We are seeing significant 'Stop-the-World' pauses in our high-frequency trading platform. We recently upgraded to Java 21 and are experimenting with ZGC and Shenandoah. Which GC is better for minimizing latency without sacrificing too much throughput? Are there specific JVM flags that are now obsolete with these modern collectors?
3 answers
For low latency, Generational ZGC (introduced in Java 21) is currently the gold standard. It aims for sub-millisecond pause times by performing almost all work concurrently with the application threads. Unlike the older G1GC, ZGC scales well with very large heaps (from 8MB to 16TB). You should start with the flag -XX:+UseZGC and -XX:+ZGenerational. You'll find that many old tuning flags like -Xmn or -XX:SurvivorRatio are largely unnecessary now, as the modern collectors are much more self-tuning.
Does ZGC still have a throughput penalty? I heard it uses more CPU cycles to achieve those low pause times compared to Parallel GC.
Just make sure you aren't over-allocating your heap. Modern GCs work best when they have enough breathing room to move objects around.
Good advice, Lisa. Keeping the heap size balanced is key. I've found that setting Xms and Xmx to the same value also helps stabilize performance in Java 21.
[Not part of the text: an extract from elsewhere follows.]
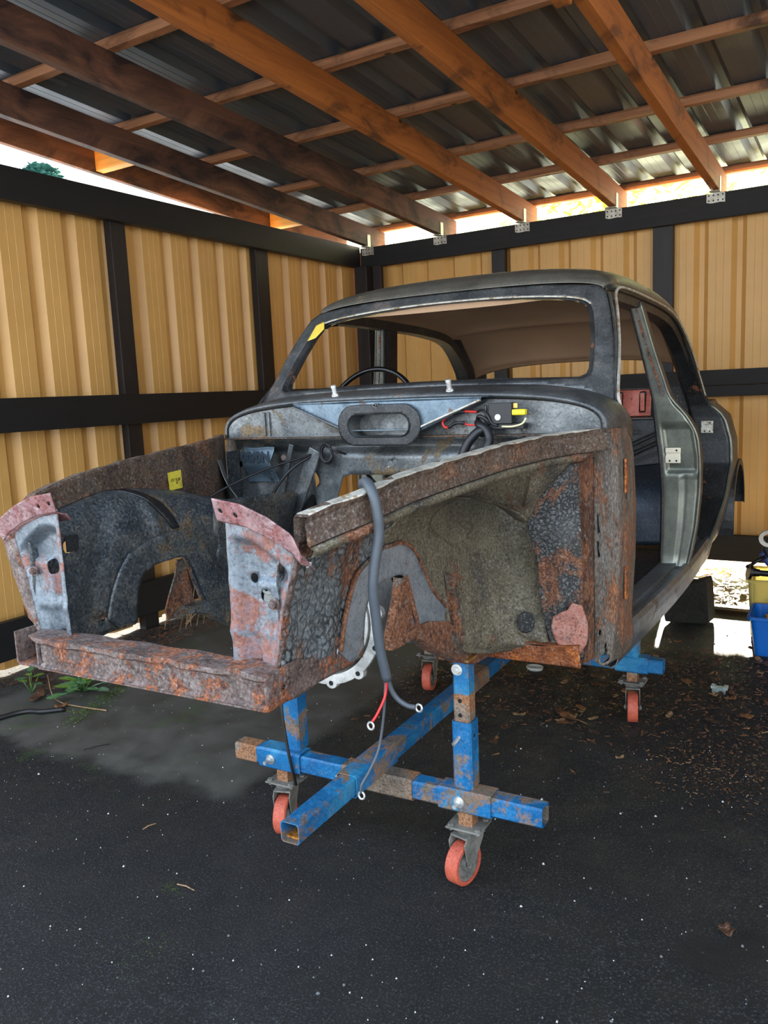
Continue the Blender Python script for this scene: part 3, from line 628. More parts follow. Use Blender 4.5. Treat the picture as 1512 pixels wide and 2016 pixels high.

Richard, you're correct that there is a slight overhead because the GC threads are working alongside your app. However, with Generational ZGC, this 'tax' has been significantly reduced. In most real-world scenarios, the benefit of avoiding a 200ms pause outweighs a 3-5% drop in raw throughput. If your app is extremely CPU-bound and can tolerate pauses, Parallel GC is still the king of throughput.